A session is typically (though not always) defined as a series of navigations separate by no more than 30 minutes (after 30 minutes, the session automatically ends and the next navigation starts a new session).

Desktop Landing Pages

The data suggests that Landing Page loads are clearly the minority of navigations, though a bit higher on Mobile than Desktop (potentially indicating that users visit fewer pages during the same session on Mobile for some reason).

Mobile Landing Pages

More importantly though, this means that if you're assessing your page's performance just by doing a "cold load" (which is common practice for synthetic testing tools like the browser's DevTools, Lighthouse or WebPageTest), you're only looking at the smaller subset of all your end users' experiences. It is important to also consider your performance for subsequent pages, which can be made faster by for example using resource caching effectively.

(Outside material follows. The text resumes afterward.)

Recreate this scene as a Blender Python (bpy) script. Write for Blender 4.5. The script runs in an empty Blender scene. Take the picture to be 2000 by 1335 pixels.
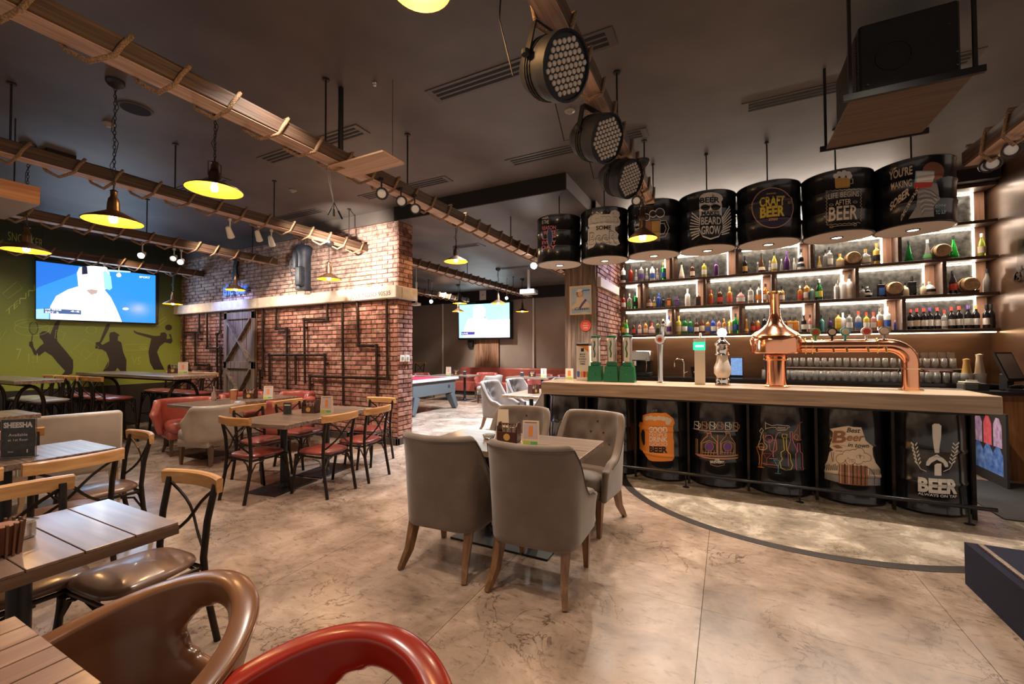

Multi-page versus Single-page Apps

A final navigational aspect to take into account is whether you're using a Multi- or Single-page app. Multi-page apps are what I would call the "typical" website, where each page is individually rendered on the server and each navigation fetches the (full) HTML content from the server (or from a cache).

However, recent years have seen the rise of "Client Side Rendering", where the server is instead mainly used as an API endpoint to fetch data (for example in JSON format), and where a JavaScript framework (like React or Vue) renders this to HTML in the browser. This is typically called a "Single Page" app, since the user doesn't actually navigate to a new page: each link click is a background API fetch that is then rendered inside the original page's context.

Note, the above is a very un-nuanced explanation of the complex modern Single Page App ecosystem, as most frameworks now also allow a form of Server Side Rendering. Still, for our purposes here, it is adequate, as the main takeaway is that many performance metrics are measured differently (or are simply not available at all!) for Single-Page apps compared to Multi-Page apps. As such, it is important to take this into account when doing performance analyses.

Desktop MPA vs. SPA

We can get a generally idea of how many SPAs Akamai is fronting from the RUM Archive data. We currently track three different loads: MPA, SPA Hard Navigations (the first navigation to the page) and SPA Soft Navigations (in-page route changes).

We can see that, while MPAs are still the majority (64%), the use of SPAs is clearly also widespread at 36% (more widespread than I personally would have expected before querying the RUM Archive). This means that many of you reading are probably using a SPA framework and should be aware of how this impacts performance and perf metrics.

Mobile MPA vs. SPA

Interestingly, the amount of SPA Hard Navigations are higher on Desktop than Mobile, indicating that Mobile users stay on the same SPA longer. This seemingly contradicts our findings in the previous section, where we found more Landing Pages on Mobile (which should conceptually be equivalent to SPA Hard Navigations). We need more research to definitely say why this is, but it might be SPAs indeed provide superior end user experiences on Mobile and thus users stick with them (slightly) longer. However, the differences are quite small (< 2%) so it might not be significant at all. Still interesting to think about though :)

Conclusion

With that, we've reached the end of the first RUM Insights discussion post. Expect more of these to come in the future, as we add additional diagrams to the RUM Insights page or if we find interesting changes in the data from month to month.

As we said on top, the list of visualizations is (intentionally) limited for now, but we plan to expand them soon. If you have any thoughts or ideas on what we should include in our default set of diagrams, let us know on GitHub!

Finally, note again that these are my personal interpretations of and opinions on the data shown. These interpretations are inherently biased in many ways and they are not necessarily correct, or correct in all contexts. Take care when analyzing large data sets, and make sure to use your own RUM solution on your pages as well (for example, Akamai's mPulse), to track your real end users' experiences.